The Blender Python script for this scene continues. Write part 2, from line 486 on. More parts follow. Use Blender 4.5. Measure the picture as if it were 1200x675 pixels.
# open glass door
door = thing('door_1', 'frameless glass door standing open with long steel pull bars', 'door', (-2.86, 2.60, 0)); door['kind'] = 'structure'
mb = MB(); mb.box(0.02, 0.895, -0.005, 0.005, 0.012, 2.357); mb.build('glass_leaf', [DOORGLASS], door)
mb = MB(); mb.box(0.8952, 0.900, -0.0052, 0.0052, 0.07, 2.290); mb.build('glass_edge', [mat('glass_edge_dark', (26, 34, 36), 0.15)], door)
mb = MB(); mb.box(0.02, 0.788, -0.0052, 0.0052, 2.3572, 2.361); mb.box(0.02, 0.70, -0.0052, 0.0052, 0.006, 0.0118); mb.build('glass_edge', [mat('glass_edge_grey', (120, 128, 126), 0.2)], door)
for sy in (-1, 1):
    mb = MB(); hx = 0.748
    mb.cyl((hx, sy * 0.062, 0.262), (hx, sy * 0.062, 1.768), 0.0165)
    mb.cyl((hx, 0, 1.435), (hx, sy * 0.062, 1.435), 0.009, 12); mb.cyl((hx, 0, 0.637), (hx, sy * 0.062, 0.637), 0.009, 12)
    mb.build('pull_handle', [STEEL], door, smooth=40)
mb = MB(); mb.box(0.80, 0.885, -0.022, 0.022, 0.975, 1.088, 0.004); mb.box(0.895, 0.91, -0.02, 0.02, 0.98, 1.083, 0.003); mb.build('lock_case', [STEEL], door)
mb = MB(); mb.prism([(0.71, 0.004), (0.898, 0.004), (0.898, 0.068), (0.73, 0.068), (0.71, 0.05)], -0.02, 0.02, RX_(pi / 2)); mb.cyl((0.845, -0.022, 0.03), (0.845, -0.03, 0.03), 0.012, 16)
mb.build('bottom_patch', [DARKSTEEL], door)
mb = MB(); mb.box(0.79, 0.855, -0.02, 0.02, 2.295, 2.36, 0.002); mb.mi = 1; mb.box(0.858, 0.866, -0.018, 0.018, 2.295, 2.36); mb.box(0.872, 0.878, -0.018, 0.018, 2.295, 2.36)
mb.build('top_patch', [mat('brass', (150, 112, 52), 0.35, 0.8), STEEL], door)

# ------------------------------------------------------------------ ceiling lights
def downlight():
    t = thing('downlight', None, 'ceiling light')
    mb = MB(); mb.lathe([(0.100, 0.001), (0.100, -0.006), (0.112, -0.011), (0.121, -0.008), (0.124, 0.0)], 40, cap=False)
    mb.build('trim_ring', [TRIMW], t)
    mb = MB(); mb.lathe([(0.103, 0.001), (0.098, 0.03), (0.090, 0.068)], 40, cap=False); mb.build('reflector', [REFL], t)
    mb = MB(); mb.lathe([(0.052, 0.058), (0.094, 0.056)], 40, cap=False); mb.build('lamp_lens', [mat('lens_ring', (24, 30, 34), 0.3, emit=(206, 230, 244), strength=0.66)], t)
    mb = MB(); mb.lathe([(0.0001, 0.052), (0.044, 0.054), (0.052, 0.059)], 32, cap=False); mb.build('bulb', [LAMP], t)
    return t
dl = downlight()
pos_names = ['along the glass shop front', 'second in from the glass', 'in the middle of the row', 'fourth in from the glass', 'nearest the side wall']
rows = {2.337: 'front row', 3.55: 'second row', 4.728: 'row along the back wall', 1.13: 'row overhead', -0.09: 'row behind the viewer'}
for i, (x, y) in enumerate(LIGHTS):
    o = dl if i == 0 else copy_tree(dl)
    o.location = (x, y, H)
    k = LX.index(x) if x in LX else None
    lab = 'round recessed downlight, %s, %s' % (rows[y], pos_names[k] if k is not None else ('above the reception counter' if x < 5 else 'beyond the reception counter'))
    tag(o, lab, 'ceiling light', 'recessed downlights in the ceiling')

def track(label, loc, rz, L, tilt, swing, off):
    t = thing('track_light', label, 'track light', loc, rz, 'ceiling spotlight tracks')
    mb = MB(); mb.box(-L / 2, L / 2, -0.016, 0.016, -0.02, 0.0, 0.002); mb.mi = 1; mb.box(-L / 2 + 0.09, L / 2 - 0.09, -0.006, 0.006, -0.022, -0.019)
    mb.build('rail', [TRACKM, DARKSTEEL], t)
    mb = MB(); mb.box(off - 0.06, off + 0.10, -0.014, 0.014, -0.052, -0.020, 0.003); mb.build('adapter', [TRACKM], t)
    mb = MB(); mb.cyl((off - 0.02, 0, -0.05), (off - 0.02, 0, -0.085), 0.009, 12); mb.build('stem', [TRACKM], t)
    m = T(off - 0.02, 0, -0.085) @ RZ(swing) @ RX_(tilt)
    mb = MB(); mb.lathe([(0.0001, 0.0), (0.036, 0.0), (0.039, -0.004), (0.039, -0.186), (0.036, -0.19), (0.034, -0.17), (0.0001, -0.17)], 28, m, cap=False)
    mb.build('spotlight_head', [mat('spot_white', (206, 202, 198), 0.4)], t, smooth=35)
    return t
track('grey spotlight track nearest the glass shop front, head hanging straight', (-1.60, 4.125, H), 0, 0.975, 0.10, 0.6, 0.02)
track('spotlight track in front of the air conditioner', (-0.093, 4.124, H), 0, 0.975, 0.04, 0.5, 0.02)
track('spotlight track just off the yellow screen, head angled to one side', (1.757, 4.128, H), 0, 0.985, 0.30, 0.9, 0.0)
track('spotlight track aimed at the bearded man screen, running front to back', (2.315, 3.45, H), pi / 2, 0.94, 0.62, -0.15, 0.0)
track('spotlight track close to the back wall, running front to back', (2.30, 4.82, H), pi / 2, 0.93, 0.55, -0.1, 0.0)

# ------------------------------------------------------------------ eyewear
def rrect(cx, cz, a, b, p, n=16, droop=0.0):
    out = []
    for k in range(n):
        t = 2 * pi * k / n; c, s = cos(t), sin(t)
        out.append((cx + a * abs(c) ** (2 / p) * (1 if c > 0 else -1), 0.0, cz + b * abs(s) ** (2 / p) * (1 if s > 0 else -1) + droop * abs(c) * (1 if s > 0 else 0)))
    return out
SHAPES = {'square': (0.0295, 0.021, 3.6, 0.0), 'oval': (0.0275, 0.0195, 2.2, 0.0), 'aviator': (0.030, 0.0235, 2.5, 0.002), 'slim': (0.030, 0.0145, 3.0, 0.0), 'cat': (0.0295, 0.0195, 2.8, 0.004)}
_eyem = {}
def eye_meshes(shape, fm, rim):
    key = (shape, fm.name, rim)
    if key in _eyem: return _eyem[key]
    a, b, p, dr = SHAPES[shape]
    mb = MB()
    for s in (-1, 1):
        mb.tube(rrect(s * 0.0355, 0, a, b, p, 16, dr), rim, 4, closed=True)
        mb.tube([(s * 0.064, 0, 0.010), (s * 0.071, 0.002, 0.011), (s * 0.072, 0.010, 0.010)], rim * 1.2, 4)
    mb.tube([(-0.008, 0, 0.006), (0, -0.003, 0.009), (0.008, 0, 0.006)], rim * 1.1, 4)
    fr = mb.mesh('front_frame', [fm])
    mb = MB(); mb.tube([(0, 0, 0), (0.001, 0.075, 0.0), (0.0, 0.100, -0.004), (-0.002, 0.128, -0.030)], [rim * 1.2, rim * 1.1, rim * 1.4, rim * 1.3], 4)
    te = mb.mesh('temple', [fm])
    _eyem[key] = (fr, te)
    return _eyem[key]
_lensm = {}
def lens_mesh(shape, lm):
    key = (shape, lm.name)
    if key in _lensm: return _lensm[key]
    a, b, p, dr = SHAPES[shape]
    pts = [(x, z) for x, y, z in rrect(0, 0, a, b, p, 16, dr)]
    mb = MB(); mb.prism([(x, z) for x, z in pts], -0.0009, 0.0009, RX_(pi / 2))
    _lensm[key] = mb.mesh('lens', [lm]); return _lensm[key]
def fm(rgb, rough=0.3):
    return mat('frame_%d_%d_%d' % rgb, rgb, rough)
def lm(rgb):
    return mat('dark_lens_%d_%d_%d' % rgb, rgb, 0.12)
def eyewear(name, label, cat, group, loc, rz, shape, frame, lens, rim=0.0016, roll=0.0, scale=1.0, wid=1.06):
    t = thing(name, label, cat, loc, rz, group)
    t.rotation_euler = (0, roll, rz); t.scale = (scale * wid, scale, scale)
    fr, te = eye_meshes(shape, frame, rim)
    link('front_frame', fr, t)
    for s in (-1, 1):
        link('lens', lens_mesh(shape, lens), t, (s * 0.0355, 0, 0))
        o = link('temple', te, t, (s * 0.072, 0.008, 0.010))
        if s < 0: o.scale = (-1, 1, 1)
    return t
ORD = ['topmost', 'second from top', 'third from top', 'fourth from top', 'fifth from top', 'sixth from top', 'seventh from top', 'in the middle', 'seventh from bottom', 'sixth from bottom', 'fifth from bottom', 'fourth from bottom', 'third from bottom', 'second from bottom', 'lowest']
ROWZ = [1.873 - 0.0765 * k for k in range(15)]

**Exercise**
Return exactly the lines from the beginning of the data above through the one containing "0.8), STEEL], door)", please. Include both end lines and add nothing else.

**Finished task**
The Blender Python script for this scene continues. Write part 2, from line 486 on. More parts follow. Use Blender 4.5. Measure the picture as if it were 1200x675 pixels.
# open glass door
door = thing('door_1', 'frameless glass door standing open with long steel pull bars', 'door', (-2.86, 2.60, 0)); door['kind'] = 'structure'
mb = MB(); mb.box(0.02, 0.895, -0.005, 0.005, 0.012, 2.357); mb.build('glass_leaf', [DOORGLASS], door)
mb = MB(); mb.box(0.8952, 0.900, -0.0052, 0.0052, 0.07, 2.290); mb.build('glass_edge', [mat('glass_edge_dark', (26, 34, 36), 0.15)], door)
mb = MB(); mb.box(0.02, 0.788, -0.0052, 0.0052, 2.3572, 2.361); mb.box(0.02, 0.70, -0.0052, 0.0052, 0.006, 0.0118); mb.build('glass_edge', [mat('glass_edge_grey', (120, 128, 126), 0.2)], door)
for sy in (-1, 1):
    mb = MB(); hx = 0.748
    mb.cyl((hx, sy * 0.062, 0.262), (hx, sy * 0.062, 1.768), 0.0165)
    mb.cyl((hx, 0, 1.435), (hx, sy * 0.062, 1.435), 0.009, 12); mb.cyl((hx, 0, 0.637), (hx, sy * 0.062, 0.637), 0.009, 12)
    mb.build('pull_handle', [STEEL], door, smooth=40)
mb = MB(); mb.box(0.80, 0.885, -0.022, 0.022, 0.975, 1.088, 0.004); mb.box(0.895, 0.91, -0.02, 0.02, 0.98, 1.083, 0.003); mb.build('lock_case', [STEEL], door)
mb = MB(); mb.prism([(0.71, 0.004), (0.898, 0.004), (0.898, 0.068), (0.73, 0.068), (0.71, 0.05)], -0.02, 0.02, RX_(pi / 2)); mb.cyl((0.845, -0.022, 0.03), (0.845, -0.03, 0.03), 0.012, 16)
mb.build('bottom_patch', [DARKSTEEL], door)
mb = MB(); mb.box(0.79, 0.855, -0.02, 0.02, 2.295, 2.36, 0.002); mb.mi = 1; mb.box(0.858, 0.866, -0.018, 0.018, 2.295, 2.36); mb.box(0.872, 0.878, -0.018, 0.018, 2.295, 2.36)
mb.build('top_patch', [mat('brass', (150, 112, 52), 0.35, 0.8), STEEL], door)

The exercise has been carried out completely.